Work to do: Without the images, print all the entries below exactly as given.

— START —

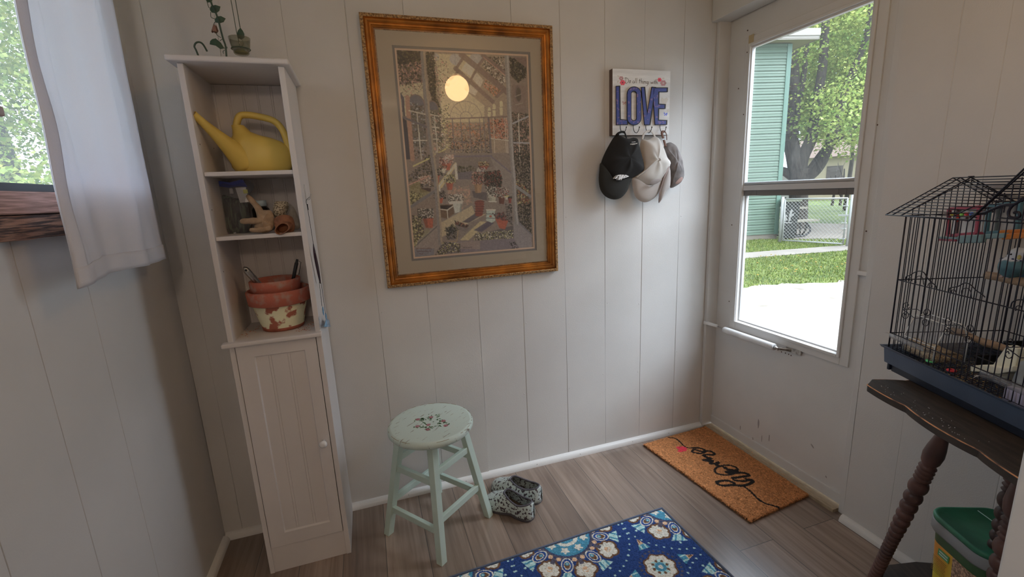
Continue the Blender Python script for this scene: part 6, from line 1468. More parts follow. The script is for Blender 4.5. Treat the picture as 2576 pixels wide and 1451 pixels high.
for i in range(10): x = 0.01+i*(KL-0.02)/9; b.tube([(x, 0.002, 0.8365), (x, KW-0.002, 0.8365)], 0.0010, 4)
bld(b, 'floor_grille')
# seed litter on the tray
rm = np.random.RandomState(12); NS = 4200
cx_ = rm.uniform(0.0, KL, NS); cy_ = rm.uniform(0.0, KW, NS); cz_ = 0.8035+rm.uniform(0, 0.016, NS)*np.clip((cx_-0.08)/0.1, 0.1, 1)
L_ = rm.uniform(0.0018, 0.0032, NS); an = rm.uniform(0, 6.28, NS); tl_ = rm.uniform(-.4, .4, NS)
dxx = np.stack([np.cos(an), np.sin(an), tl_], 1)*L_[:, None]; dyy = np.stack([-np.sin(an), np.cos(an), 0*an], 1)*(L_*0.45)[:, None]; cc = np.stack([cx_, cy_, cz_], 1); up = np.array([0, 0, 0.0009])
V = np.stack([cc-dxx, cc-dyy, cc+dxx, cc+dyy, cc+up], 1).reshape(-1, 3); bi = (np.arange(NS)*5)[:, None]
F = np.concatenate([bi+np.array([[0, 1, 4]]), bi+np.array([[1, 2, 4]]), bi+np.array([[2, 3, 4]]), bi+np.array([[3, 0, 4]])])
pal = np.array([A(150, 108, 66), A(110, 76, 46), A(70, 50, 34), A(176, 140, 92), A(52, 40, 30)])
lit = np_mesh('seed_litter', V+np.zeros(3), F, vcol_mat('seed_husks', 0.8), None, cols=np.repeat(pal[rm.randint(0, 5, NS)], 5, 0)); lit.location = KO; lit.rotation_euler = (0, 0, KR)
tag(lit, 'brown seed husks scattered over the birdcage tray', 'bird seed', kind='stuff')
def kw(v): return KO+ku*v[0]+kv*v[1]+Vector((0, 0, v[2]))
def kthing(name, label, cat, loc, group=None): return thing(name, label, cat, tuple(kw(loc)), KR, group)
def kb(b, name, mat, t, loc, **k):
    b.v = [(x-loc[0], y-loc[1], z-loc[2]) for x, y, z in b.v]; return b.build(name, mat, t, world=False, **k)
m_dow = M('perch_wood', (0.42, 0.29, 0.19), 0.7, var=0.3, vs=25, stretch=(1, 8, 8), bump=0.4, bs=90)
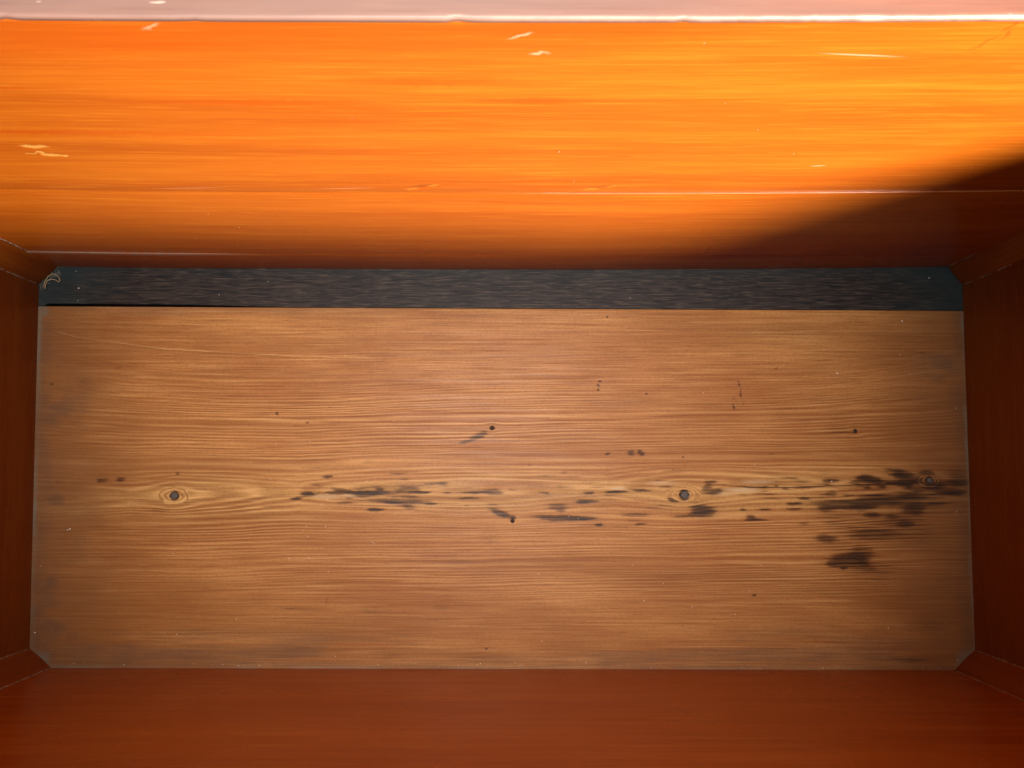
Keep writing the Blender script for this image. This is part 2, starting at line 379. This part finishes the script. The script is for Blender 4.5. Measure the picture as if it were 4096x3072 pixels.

— END —

Solution to the problem:
Continue the Blender Python script for this scene: part 6, from line 1468. More parts follow. The script is for Blender 4.5. Treat the picture as 2576 pixels wide and 1451 pixels high.
for i in range(10): x = 0.01+i*(KL-0.02)/9; b.tube([(x, 0.002, 0.8365), (x, KW-0.002, 0.8365)], 0.0010, 4)
bld(b, 'floor_grille')
# seed litter on the tray
rm = np.random.RandomState(12); NS = 4200
cx_ = rm.uniform(0.0, KL, NS); cy_ = rm.uniform(0.0, KW, NS); cz_ = 0.8035+rm.uniform(0, 0.016, NS)*np.clip((cx_-0.08)/0.1, 0.1, 1)
L_ = rm.uniform(0.0018, 0.0032, NS); an = rm.uniform(0, 6.28, NS); tl_ = rm.uniform(-.4, .4, NS)
dxx = np.stack([np.cos(an), np.sin(an), tl_], 1)*L_[:, None]; dyy = np.stack([-np.sin(an), np.cos(an), 0*an], 1)*(L_*0.45)[:, None]; cc = np.stack([cx_, cy_, cz_], 1); up = np.array([0, 0, 0.0009])
V = np.stack([cc-dxx, cc-dyy, cc+dxx, cc+dyy, cc+up], 1).reshape(-1, 3); bi = (np.arange(NS)*5)[:, None]
F = np.concatenate([bi+np.array([[0, 1, 4]]), bi+np.array([[1, 2, 4]]), bi+np.array([[2, 3, 4]]), bi+np.array([[3, 0, 4]])])
pal = np.array([A(150, 108, 66), A(110, 76, 46), A(70, 50, 34), A(176, 140, 92), A(52, 40, 30)])
lit = np_mesh('seed_litter', V+np.zeros(3), F, vcol_mat('seed_husks', 0.8), None, cols=np.repeat(pal[rm.randint(0, 5, NS)], 5, 0)); lit.location = KO; lit.rotation_euler = (0, 0, KR)
tag(lit, 'brown seed husks scattered over the birdcage tray', 'bird seed', kind='stuff')
def kw(v): return KO+ku*v[0]+kv*v[1]+Vector((0, 0, v[2]))
def kthing(name, label, cat, loc, group=None): return thing(name, label, cat, tuple(kw(loc)), KR, group)
def kb(b, name, mat, t, loc, **k):
    b.v = [(x-loc[0], y-loc[1], z-loc[2]) for x, y, z in b.v]; return b.build(name, mat, t, world=False, **k)
m_dow = M('perch_wood', (0.42, 0.29, 0.19), 0.7, var=0.3, vs=25, stretch=(1, 8, 8), bump=0.4, bs=90)
Keep writing the Blender script for this image. This is part 2, starting at line 379. This part finishes the script. The script is for Blender 4.5. Measure the picture as if it were 4096x3072 pixels.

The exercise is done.